Erzurum Şehir Arşivi geçen yıl açılmıştı. Bu yıl da Erzurum Sanat Evi açıldı. İkisini de çok kıymetli buluyorum. Bu manada Erzurum Büyükşehir Belediye Başkanı Sayın Mehmet Sekmen'i ve Erzurum Teknik Üniversitesi Rektörü Prof. Dr. Bülent Çakmak Hocamı tebrik ediyorum. Bu iki güzide yer için emeği geçenleri ve eserleri ile bu binalara hayat veren sanatçıları da tebrik ediyorum. Erzurum'un kültürünün tarihinin bir nebze de olsa tanıtımına katkıda bulunacaklardır.

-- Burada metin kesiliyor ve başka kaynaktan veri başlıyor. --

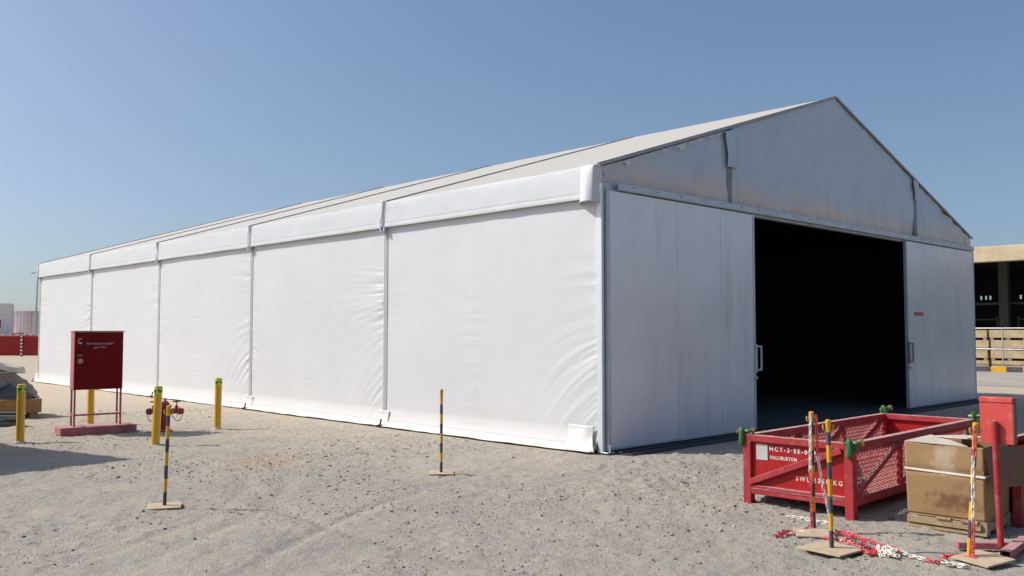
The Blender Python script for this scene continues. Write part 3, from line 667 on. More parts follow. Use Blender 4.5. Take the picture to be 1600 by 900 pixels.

Ancak bu kadar güzelliğin yanında bir iki eleştiri yapmadan da geçemeyeceğim. Bu iki binada da tarihi eserler, Erzurum kültürü ve tarihi ile ilgil bilgilendirme yapacak kimse yok. Artı özellikle Erzurum Sanat Evi'nde güvenlik görevlisi dışında herhangi bir görevli yok. Yani oranın tertibi düzeni ve temizliği için en azından bir iki görevlinin olması gerekir diye düşünüyorum. Ama bunu kim temin eder bilmiyorum çünkü sorumluluk kimde bilmiyorum. Belediyede mi, ETÜ'de mi yoksa Kültür Müdürlüğünde mi belli değil. 
Ayrıca Erzurum Şehir Arşivi ( ERŞA) olarak tahsis edilen yer çok güzel bir yer ancak iş biraz ticarete dönünce sanki bina da o işletmeye aitmiş ve oturup çay çorba içmeden gezilemiyormuş gibi bir algı var. Kaldı ki çay çorba dediğim şeylerin fiyatları da aşırı pahalı. Yani yapılış amacı tamamen kamuya hizmet sunmak ve fayda sağlamak olan bu yerin bir ticarethaneye dönüşmesi bana çok doğru gelmiyor. Yanlış olduğunu düşünmekle birlikte madem böyle birşey yapılmış burada fiyatların sembolik olmasının daha doğru olacağını düşünüyorum.

Ve Erzurumspor...

Erzurum'un ve birçok Erzurumlunun kanayan yarası Erzurumspor ile ilgili olarak MNG Holding CEO'su Aydoğan Süer geçen gün bir basın toplantısı düzenledi. "Kendin çal kendin oyna tarzında" bir gösterinin ötesine geçmeyen toplantıda Aydoğan Süer kendi sordu kendi cevapladı ve sonunda benim zaten öyle bir söylemim olmadı öyle bir niyetim yada düşüncem de yok dedi. Kaldı ki bir CEO olarak Aydoğan Süer ne yapabilir ki!? Kendisi de ancak oluşacak olan bir yönetimin parçası olabileceğini söyledi. Ama en sonuçta herkesin yaptığı gibi topu yine Erzurum Büyükşehir Belediye Başkanı Sayın Mehmet Sekmen'e attı. Son dönemde olanlardan söylenenlerden sonra şunu rahatlıkla söyleyebilirim ki kimsenin Erzurum diye bir derdi olmadığı gibi Erzurumspor diye bir derdi olmadığını da çok net söyleyebilirim. Bunu siyasetçisinden ticaretçisine kadar birçok kişiden duyan biri olarak bu konuda artık bir ümidim yok diyebilirim. Benim de bu konuda son sözüm herkes gibi "Çare Mehmet Sekmen" olsun bari...

Erzurum'un sorunu çok. Bizler de sesimizi bir duyan çıkar ümidiyle dile getirmeye devam edeceğiz inşallah.